Jakew
Consulting, hacking, and motorcycles

Trivia – IDisposable and using clauses

Tuesday, 11 December 2007 21:43 by jakew

This is another of the trivia bits that I hate. I have nothing against IDisposable. It just happens that because of my coding practices it doesn’t really help.

Back in the good old days (and they were good) we coded in C++. We wrote our code in the rain and used a shovel for our desk. Trudged 2 miles uphill to find the compiler and another 2 miles uphill to get back to the debugger. C++ leaves memory management to the developer. You get to allocate your objects out on the heap and you get to free them. Get it wrong and you get to spend long hours with the debugger trying to figure out why everybody hates you. Today the .NET runtime takes care of that for us. You throw object around and magically behind the scenes the GC comes along and cleans up the mess when you’re done with the object.

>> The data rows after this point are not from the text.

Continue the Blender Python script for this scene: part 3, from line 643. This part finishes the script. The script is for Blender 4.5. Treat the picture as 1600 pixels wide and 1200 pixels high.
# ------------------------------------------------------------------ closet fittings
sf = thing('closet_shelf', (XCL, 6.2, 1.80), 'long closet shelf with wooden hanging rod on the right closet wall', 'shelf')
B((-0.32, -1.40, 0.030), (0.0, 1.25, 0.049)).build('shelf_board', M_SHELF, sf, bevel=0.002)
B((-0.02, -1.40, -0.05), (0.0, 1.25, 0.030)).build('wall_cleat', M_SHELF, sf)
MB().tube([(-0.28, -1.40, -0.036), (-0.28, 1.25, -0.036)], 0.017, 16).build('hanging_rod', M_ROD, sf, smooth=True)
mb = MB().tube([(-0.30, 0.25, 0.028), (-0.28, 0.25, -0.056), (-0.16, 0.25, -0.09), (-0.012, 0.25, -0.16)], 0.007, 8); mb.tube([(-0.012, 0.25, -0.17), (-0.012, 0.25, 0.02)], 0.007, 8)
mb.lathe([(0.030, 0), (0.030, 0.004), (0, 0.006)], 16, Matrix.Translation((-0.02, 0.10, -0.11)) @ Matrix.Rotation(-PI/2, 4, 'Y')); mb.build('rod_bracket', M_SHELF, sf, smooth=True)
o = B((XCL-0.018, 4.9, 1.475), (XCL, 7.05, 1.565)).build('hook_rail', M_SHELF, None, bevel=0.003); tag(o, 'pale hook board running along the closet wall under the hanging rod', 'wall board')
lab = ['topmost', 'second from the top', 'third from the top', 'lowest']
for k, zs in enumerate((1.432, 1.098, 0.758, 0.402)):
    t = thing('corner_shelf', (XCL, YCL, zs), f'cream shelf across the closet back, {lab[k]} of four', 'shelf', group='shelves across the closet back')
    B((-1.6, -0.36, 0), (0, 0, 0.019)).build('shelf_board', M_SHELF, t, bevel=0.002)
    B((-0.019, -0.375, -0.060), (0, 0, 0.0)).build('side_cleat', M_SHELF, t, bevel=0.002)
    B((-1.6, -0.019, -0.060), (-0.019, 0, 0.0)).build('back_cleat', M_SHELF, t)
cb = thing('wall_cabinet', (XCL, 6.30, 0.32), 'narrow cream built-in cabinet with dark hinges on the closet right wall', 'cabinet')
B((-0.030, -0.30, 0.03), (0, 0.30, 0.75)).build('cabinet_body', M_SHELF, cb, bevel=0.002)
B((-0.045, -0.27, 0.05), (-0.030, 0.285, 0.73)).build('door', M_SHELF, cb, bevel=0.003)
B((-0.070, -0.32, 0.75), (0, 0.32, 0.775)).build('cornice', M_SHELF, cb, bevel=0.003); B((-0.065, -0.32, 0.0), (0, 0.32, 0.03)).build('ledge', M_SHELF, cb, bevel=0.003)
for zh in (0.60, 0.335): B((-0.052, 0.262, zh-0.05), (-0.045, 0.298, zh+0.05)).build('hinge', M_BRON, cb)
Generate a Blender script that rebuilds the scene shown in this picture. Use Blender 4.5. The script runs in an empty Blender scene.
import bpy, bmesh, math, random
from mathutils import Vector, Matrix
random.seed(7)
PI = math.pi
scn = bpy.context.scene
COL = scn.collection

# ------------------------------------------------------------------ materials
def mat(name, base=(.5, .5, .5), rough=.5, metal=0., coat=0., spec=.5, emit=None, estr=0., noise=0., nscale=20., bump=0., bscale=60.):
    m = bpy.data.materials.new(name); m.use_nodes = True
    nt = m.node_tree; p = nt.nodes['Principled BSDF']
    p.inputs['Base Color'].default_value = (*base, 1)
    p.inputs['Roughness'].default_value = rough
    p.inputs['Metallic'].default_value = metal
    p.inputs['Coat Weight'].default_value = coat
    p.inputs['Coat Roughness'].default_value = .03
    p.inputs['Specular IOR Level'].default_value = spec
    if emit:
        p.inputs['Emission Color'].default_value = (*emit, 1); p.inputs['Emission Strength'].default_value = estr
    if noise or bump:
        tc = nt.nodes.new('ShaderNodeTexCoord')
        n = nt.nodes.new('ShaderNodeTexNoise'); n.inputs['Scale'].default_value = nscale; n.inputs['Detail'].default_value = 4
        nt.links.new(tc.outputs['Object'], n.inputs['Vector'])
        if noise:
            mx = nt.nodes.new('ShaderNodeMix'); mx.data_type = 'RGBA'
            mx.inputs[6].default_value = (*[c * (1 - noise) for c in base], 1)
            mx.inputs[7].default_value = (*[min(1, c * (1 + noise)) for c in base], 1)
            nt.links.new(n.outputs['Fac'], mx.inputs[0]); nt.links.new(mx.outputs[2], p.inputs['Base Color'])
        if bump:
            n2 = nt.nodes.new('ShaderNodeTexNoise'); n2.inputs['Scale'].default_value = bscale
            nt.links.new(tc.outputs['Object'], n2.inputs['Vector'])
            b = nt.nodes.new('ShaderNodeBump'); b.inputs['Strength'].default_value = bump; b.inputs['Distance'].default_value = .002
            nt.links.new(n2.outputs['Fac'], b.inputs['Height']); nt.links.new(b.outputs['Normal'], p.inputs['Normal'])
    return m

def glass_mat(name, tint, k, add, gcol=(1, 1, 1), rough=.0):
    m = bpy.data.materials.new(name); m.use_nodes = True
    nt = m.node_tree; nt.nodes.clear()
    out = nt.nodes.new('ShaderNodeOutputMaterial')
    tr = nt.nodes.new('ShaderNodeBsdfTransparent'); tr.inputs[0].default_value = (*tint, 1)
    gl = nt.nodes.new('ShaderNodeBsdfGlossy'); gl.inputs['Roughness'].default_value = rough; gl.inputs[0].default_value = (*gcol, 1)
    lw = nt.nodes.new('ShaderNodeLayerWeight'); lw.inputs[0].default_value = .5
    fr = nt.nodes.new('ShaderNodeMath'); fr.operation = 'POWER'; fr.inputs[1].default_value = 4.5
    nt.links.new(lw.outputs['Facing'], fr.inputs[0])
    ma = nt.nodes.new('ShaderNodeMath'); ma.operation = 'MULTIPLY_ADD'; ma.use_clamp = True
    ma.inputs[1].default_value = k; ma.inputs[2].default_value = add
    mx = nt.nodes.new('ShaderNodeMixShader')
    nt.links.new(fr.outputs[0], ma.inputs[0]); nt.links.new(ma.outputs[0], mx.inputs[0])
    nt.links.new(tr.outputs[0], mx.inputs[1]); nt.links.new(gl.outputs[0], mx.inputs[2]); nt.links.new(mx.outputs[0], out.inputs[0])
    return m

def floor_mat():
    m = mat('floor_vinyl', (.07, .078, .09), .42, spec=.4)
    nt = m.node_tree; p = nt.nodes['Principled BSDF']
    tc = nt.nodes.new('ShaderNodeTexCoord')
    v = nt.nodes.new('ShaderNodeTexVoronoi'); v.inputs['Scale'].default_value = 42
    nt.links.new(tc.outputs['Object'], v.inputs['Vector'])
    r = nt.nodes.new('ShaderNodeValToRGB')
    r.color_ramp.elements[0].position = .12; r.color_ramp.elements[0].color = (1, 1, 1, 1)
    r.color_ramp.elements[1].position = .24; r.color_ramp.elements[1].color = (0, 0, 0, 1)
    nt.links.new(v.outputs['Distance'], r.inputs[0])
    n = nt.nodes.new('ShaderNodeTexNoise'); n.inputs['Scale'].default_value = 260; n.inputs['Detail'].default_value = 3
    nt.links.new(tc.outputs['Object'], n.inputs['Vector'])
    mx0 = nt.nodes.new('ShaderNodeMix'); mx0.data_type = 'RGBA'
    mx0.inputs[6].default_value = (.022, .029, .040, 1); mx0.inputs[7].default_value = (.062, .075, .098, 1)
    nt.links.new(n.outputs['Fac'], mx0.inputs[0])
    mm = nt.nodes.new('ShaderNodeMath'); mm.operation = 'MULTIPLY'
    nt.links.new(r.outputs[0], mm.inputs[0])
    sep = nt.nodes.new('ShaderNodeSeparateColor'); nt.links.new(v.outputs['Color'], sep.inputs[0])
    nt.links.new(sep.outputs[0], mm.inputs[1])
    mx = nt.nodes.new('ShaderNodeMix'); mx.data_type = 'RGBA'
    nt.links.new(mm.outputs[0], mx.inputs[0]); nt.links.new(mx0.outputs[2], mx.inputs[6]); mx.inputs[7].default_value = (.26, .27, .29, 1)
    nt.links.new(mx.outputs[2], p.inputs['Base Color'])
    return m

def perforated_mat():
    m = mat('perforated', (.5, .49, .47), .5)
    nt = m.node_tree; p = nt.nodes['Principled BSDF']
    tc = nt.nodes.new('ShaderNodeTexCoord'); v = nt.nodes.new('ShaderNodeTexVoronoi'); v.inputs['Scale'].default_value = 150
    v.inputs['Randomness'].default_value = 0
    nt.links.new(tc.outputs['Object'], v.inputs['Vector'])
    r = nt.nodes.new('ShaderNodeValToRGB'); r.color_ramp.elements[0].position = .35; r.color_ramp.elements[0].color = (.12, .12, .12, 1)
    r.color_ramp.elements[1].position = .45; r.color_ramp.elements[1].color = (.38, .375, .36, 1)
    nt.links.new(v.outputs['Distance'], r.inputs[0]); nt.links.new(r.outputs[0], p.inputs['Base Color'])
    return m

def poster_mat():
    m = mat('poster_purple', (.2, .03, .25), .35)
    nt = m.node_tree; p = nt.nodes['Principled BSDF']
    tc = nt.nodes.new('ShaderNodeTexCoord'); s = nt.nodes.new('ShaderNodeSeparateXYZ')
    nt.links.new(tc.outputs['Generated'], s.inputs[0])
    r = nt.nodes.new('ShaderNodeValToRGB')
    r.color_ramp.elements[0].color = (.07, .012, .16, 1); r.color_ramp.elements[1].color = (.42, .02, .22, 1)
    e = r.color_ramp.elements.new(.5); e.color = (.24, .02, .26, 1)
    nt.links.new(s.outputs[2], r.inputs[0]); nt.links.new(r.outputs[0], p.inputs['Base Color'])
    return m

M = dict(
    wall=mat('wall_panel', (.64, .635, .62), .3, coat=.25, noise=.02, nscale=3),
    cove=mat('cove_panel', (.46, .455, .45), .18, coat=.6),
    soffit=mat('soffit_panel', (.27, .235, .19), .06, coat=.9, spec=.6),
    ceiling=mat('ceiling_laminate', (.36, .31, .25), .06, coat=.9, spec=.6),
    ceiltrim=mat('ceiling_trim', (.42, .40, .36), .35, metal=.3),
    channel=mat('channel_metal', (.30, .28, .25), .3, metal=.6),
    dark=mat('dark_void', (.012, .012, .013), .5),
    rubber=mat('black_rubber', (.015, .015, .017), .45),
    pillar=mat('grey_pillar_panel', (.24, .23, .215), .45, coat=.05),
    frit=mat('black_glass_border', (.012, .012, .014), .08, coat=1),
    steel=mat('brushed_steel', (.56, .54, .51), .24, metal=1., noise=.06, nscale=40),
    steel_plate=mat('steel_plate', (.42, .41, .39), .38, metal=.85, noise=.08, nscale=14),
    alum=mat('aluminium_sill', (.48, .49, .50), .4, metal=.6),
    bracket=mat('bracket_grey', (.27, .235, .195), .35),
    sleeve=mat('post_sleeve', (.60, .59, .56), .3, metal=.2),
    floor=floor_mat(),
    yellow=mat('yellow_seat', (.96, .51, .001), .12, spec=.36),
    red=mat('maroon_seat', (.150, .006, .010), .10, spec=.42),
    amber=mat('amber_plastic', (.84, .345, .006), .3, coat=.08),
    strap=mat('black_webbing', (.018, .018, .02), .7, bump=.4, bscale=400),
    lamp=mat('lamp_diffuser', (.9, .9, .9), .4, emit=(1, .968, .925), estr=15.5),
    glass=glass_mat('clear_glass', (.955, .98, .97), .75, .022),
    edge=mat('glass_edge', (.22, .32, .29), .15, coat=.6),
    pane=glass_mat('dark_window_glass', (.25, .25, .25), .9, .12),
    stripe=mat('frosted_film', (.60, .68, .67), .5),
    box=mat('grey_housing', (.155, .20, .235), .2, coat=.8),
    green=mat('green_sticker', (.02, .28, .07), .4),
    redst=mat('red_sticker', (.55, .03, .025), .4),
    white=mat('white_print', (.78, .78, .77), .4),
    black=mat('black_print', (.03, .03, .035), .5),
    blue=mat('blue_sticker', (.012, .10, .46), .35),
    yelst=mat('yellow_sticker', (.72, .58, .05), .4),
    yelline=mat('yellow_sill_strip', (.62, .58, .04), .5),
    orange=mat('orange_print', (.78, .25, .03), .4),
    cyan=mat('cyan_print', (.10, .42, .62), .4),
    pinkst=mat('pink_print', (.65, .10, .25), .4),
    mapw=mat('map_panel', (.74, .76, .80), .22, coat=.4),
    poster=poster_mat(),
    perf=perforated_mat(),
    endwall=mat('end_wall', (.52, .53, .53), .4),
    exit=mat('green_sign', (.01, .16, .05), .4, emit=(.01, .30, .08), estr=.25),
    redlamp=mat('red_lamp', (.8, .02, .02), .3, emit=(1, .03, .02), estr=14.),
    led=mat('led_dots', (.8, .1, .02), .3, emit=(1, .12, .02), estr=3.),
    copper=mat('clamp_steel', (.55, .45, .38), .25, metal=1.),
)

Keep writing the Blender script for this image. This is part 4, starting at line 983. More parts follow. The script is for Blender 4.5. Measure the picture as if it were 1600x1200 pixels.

However, the Garbage collector only knows how to clean up memory. If you object happens to have a file handle open the GC won’t close it automatically. But if your object provides a finalizer the GC will call it to let your object clean itself up before the memory is cleaned. The trick is – you can’t trust the GC to stay on schedule. .NET rocks because it’s fast. Cleaning up memory is slow so the GC doesn’t run that often. So using a finalizer to close your file handles is probably not a great strategy. What do you do?

You implement IDisposable. IDisposable is a way to tell the world to call Dispose on your object when done. To make things easier C# provides the using clause which will automatically call Dispose on your object on the way out. Greatness. Really?

Here’s the thing, in my opinion this is sort of dumb. My practice is to explicitly open, use and close the resource in one place. To me, spreading the resource utilization across several methods is just asking for trouble (why else do we have an IDisposable?). I came by this practice from using MTS/COM+ where it was drilled in to my head to release things as quickly as possible.

As a result of my practice the big reason I know about IDisposable is because it comes up during interviews. Otherwise to me it’s pretty useless.